By Patrick Rosenkranz, Fantagraphics, 224 pages, $40.50

"Somebody's got to draw it." This was S. Clay Wilson's philosophy toward his often unspeakably transgressive comics, the first and still shocking examples of which are collected in Pirates in the Heartland. A central figure in the late sixties underground comix scene – and now ailing, after a lifetime of hell-raising – Wilson became infamous for his chaotic stories and tableaux, thronged with fleshy humanity. In them, warring factions of bikers, babes, demons, and pirates all punch, slice, and squish each other, while often deliriously in flagrante. Never content simply to break taboos, the artist preferred instead to pulverize them with gleeful, single-minded disdain. This purity of purpose can make Wilson's art tough to take, and the text of this volume – penned by Rosenkranz, an invaluable historian – is given over to biography, rather than any argument about the work itself.

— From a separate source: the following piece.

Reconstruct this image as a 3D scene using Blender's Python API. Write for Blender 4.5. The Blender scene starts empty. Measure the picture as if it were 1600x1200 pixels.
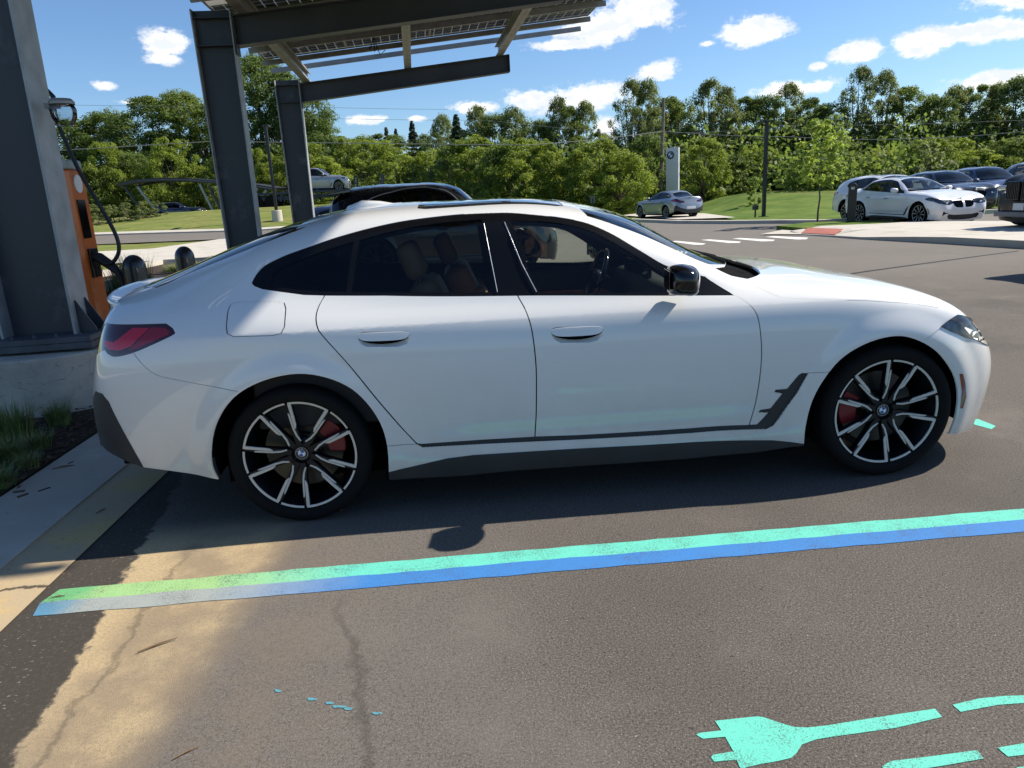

But for those readers with sufficiently girded loins, Wilson's art – and renegade life-story – will prove a source of unhealthy, vital fascination.

Benson's Cuckoos

By Anouk Ricard, translated by Helge Dascher, Drawn & Quarterly, 96 pages, $19.95

At first, Benson's Cuckoos doesn't stray far from the usual template of workplace comedy. In Anouk Ricard's gently bonkers satire, an everyman wage-earner endures the indignities foisted upon him by his zany boss and downtrodden co-workers. Gradually, though, the French cartoonist's take on these conventions reveals a more mischievous side. At the titular small business, Richard, newly hired, watches on as incompetence and pettiness bring any work to a halt (the company's pet fish floats dead in its tank; employees are scolded for having no rhythm). Soon it gets worse, as workers suffer dizzy spells, get shot, and go missing – all while Richard's cuckoo colleagues whisper together, in silly and stand-offish worlds of their own. Emphasizing the absurdity of these characters, the artist renders them as primary-coloured doodles – big-headed funny animals, dressed in business-casual attire. This skillfully stylized crudity serves Ricard's humour well, just barely cushioning her pointed jabs at the insular, dysfunctional families we construct at work.